Given problem
Take the data below and copy exactly the lines starting at the one with "Write part 3" and finishing at the one with "the loft bed')", both included.

Stored entries
========================================

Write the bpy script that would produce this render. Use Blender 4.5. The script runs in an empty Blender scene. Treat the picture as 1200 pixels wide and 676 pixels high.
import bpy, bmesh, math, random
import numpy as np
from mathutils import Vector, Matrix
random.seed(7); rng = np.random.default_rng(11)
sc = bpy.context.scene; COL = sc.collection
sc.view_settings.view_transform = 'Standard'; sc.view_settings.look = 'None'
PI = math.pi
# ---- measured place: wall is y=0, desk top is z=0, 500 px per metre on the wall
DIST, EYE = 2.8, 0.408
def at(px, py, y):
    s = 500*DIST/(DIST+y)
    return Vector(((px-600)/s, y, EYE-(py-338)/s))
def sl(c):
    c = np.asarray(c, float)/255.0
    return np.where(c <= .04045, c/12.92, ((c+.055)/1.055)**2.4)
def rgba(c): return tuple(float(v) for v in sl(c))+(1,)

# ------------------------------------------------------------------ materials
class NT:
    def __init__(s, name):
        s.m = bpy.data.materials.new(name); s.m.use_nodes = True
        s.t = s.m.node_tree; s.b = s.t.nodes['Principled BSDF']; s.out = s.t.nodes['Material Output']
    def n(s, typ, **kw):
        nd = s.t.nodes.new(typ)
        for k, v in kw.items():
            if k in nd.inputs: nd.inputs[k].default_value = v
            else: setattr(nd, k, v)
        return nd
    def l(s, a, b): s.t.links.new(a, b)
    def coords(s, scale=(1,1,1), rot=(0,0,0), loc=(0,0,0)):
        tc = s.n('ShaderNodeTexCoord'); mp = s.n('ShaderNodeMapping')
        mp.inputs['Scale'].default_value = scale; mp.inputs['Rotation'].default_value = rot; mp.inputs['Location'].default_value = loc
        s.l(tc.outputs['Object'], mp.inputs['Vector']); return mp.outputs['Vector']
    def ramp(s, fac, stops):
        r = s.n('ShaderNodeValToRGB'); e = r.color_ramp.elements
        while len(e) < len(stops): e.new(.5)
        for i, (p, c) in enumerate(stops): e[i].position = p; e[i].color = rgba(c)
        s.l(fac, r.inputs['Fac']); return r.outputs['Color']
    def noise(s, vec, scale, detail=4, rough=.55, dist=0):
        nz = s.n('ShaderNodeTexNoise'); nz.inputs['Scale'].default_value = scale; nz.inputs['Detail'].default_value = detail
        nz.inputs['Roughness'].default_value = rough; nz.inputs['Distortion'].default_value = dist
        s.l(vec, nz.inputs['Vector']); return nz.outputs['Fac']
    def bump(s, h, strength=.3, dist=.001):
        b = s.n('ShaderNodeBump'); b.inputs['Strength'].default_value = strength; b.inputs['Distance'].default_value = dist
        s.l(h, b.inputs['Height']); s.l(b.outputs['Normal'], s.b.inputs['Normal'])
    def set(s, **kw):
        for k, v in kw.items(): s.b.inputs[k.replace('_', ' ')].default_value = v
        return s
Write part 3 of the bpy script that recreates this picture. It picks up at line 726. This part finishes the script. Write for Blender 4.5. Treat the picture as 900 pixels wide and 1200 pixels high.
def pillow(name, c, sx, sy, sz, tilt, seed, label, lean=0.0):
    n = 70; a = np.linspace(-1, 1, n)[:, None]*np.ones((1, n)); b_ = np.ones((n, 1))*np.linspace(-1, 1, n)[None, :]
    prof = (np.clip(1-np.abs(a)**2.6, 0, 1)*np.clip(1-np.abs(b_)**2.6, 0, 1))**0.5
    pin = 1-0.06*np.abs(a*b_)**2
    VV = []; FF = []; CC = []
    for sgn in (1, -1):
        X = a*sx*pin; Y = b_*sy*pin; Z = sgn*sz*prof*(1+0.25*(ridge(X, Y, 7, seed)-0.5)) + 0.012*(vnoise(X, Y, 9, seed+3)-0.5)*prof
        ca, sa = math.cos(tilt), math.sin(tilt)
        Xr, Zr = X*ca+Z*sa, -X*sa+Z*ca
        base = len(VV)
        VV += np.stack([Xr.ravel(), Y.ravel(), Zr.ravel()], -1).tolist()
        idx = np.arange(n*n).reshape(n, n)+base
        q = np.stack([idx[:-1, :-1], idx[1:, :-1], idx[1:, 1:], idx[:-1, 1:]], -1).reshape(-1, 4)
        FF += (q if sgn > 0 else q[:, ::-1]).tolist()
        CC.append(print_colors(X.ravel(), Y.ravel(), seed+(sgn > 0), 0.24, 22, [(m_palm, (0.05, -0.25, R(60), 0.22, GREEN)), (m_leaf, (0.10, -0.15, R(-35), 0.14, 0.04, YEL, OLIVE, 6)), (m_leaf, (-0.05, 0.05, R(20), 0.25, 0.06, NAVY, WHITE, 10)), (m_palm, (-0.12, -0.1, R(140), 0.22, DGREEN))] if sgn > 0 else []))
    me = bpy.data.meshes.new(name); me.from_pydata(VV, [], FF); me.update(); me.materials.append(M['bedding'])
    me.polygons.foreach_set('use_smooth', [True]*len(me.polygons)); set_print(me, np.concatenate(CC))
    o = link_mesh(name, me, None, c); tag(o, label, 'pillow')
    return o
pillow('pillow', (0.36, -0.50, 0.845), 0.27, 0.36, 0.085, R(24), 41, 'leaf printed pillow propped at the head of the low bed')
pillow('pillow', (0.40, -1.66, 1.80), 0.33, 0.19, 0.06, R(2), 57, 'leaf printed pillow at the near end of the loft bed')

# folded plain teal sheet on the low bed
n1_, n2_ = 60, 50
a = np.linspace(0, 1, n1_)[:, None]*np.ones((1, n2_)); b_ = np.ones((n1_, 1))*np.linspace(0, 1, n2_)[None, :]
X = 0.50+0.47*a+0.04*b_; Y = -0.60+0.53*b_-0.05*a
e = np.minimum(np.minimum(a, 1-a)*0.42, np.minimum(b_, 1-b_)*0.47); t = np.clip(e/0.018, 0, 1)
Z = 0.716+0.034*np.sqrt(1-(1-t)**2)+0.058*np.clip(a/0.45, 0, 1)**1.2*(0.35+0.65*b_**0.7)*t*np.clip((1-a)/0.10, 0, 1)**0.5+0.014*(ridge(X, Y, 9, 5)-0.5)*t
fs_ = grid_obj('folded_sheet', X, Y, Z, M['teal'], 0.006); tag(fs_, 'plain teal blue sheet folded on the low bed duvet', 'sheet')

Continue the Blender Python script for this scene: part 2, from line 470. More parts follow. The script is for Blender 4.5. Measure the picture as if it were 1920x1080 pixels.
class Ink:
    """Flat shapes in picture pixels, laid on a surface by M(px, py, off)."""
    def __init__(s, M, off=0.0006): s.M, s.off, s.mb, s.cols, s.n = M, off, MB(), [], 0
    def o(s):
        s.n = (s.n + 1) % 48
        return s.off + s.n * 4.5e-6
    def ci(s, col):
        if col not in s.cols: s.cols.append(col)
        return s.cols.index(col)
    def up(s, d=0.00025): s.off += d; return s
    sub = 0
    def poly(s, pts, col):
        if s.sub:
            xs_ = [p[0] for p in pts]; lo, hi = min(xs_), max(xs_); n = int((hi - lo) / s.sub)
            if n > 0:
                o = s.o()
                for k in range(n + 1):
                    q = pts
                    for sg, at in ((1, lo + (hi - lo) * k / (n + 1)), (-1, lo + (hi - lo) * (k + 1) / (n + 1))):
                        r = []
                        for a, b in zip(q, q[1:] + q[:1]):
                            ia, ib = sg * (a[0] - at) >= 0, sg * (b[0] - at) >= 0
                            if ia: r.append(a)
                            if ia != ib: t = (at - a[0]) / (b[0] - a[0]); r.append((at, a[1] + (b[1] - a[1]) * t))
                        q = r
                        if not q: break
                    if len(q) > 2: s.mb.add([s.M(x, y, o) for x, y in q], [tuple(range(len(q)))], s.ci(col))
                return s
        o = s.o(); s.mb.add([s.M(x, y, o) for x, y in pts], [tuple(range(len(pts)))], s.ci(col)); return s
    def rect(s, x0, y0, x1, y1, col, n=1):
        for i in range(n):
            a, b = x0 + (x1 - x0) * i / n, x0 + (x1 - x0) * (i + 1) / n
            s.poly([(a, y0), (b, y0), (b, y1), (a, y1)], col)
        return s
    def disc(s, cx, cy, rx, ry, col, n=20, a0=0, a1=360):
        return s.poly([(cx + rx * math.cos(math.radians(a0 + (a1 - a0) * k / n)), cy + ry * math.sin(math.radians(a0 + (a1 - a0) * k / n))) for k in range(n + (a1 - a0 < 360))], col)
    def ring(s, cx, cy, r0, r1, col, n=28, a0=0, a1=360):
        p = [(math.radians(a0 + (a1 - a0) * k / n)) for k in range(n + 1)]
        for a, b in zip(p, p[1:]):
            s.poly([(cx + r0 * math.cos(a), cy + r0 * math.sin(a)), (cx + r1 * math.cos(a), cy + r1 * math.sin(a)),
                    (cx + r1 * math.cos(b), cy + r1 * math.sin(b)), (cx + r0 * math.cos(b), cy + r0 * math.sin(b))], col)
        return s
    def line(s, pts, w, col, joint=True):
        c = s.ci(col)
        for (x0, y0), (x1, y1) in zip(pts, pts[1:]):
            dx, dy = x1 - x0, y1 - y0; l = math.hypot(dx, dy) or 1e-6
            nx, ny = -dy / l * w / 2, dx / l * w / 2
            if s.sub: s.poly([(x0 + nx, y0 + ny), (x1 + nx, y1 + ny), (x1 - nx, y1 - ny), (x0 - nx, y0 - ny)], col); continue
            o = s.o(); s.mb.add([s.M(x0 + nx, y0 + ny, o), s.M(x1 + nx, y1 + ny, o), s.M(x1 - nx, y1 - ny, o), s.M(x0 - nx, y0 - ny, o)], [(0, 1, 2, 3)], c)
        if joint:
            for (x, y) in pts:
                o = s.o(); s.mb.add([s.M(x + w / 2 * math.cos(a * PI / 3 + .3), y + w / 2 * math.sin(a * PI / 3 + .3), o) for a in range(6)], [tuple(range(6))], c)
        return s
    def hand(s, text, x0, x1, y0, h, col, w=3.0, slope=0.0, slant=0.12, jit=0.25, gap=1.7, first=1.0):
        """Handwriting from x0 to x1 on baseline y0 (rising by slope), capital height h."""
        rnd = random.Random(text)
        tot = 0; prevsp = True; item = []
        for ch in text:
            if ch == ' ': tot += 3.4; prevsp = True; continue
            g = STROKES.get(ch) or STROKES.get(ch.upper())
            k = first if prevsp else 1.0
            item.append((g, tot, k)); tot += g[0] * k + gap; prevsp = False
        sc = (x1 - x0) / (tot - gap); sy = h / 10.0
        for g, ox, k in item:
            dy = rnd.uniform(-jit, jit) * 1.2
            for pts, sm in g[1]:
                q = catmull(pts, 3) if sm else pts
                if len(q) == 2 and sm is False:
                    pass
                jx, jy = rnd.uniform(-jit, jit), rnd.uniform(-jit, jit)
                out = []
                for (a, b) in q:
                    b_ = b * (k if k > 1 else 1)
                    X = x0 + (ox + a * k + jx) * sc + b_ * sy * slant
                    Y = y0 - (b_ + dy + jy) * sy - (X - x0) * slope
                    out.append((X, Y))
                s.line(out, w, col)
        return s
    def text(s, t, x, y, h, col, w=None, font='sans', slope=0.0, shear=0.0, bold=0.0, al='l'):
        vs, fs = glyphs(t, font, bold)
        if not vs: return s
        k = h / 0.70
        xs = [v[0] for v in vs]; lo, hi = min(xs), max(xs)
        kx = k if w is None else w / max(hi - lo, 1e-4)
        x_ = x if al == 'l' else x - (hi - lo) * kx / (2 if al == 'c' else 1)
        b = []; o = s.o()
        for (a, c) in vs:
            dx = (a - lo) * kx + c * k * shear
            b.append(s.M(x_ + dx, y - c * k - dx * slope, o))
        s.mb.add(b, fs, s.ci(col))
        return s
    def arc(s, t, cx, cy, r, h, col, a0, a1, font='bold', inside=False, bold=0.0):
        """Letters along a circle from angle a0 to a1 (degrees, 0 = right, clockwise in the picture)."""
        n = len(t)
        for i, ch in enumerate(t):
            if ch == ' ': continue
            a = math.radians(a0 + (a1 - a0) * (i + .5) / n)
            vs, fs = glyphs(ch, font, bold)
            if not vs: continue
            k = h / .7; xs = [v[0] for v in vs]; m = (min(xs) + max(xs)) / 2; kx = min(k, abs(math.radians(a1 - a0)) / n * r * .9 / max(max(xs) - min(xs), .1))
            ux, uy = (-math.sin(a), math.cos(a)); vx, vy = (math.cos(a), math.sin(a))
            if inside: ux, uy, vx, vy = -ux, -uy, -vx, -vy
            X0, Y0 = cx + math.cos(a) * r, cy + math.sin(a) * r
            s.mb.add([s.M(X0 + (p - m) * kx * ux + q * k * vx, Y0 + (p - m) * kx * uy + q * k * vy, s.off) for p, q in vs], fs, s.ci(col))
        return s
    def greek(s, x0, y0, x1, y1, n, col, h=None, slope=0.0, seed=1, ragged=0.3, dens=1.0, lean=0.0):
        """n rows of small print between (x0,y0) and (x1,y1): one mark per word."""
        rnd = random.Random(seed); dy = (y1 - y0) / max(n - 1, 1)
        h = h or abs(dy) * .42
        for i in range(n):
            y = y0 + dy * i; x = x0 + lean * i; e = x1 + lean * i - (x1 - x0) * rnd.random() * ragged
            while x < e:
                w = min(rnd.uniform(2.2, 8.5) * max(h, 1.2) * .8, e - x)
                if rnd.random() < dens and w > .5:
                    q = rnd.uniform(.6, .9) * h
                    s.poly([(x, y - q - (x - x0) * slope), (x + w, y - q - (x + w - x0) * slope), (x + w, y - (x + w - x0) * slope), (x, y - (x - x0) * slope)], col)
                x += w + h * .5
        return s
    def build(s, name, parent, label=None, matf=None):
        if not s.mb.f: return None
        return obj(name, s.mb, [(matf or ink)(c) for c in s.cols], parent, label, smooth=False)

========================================

Exercise result
Write part 3 of the bpy script that recreates this picture. It picks up at line 726. This part finishes the script. Write for Blender 4.5. Treat the picture as 900 pixels wide and 1200 pixels high.
def pillow(name, c, sx, sy, sz, tilt, seed, label, lean=0.0):
    n = 70; a = np.linspace(-1, 1, n)[:, None]*np.ones((1, n)); b_ = np.ones((n, 1))*np.linspace(-1, 1, n)[None, :]
    prof = (np.clip(1-np.abs(a)**2.6, 0, 1)*np.clip(1-np.abs(b_)**2.6, 0, 1))**0.5
    pin = 1-0.06*np.abs(a*b_)**2
    VV = []; FF = []; CC = []
    for sgn in (1, -1):
        X = a*sx*pin; Y = b_*sy*pin; Z = sgn*sz*prof*(1+0.25*(ridge(X, Y, 7, seed)-0.5)) + 0.012*(vnoise(X, Y, 9, seed+3)-0.5)*prof
        ca, sa = math.cos(tilt), math.sin(tilt)
        Xr, Zr = X*ca+Z*sa, -X*sa+Z*ca
        base = len(VV)
        VV += np.stack([Xr.ravel(), Y.ravel(), Zr.ravel()], -1).tolist()
        idx = np.arange(n*n).reshape(n, n)+base
        q = np.stack([idx[:-1, :-1], idx[1:, :-1], idx[1:, 1:], idx[:-1, 1:]], -1).reshape(-1, 4)
        FF += (q if sgn > 0 else q[:, ::-1]).tolist()
        CC.append(print_colors(X.ravel(), Y.ravel(), seed+(sgn > 0), 0.24, 22, [(m_palm, (0.05, -0.25, R(60), 0.22, GREEN)), (m_leaf, (0.10, -0.15, R(-35), 0.14, 0.04, YEL, OLIVE, 6)), (m_leaf, (-0.05, 0.05, R(20), 0.25, 0.06, NAVY, WHITE, 10)), (m_palm, (-0.12, -0.1, R(140), 0.22, DGREEN))] if sgn > 0 else []))
    me = bpy.data.meshes.new(name); me.from_pydata(VV, [], FF); me.update(); me.materials.append(M['bedding'])
    me.polygons.foreach_set('use_smooth', [True]*len(me.polygons)); set_print(me, np.concatenate(CC))
    o = link_mesh(name, me, None, c); tag(o, label, 'pillow')
    return o
pillow('pillow', (0.36, -0.50, 0.845), 0.27, 0.36, 0.085, R(24), 41, 'leaf printed pillow propped at the head of the low bed')
pillow('pillow', (0.40, -1.66, 1.80), 0.33, 0.19, 0.06, R(2), 57, 'leaf printed pillow at the near end of the loft bed')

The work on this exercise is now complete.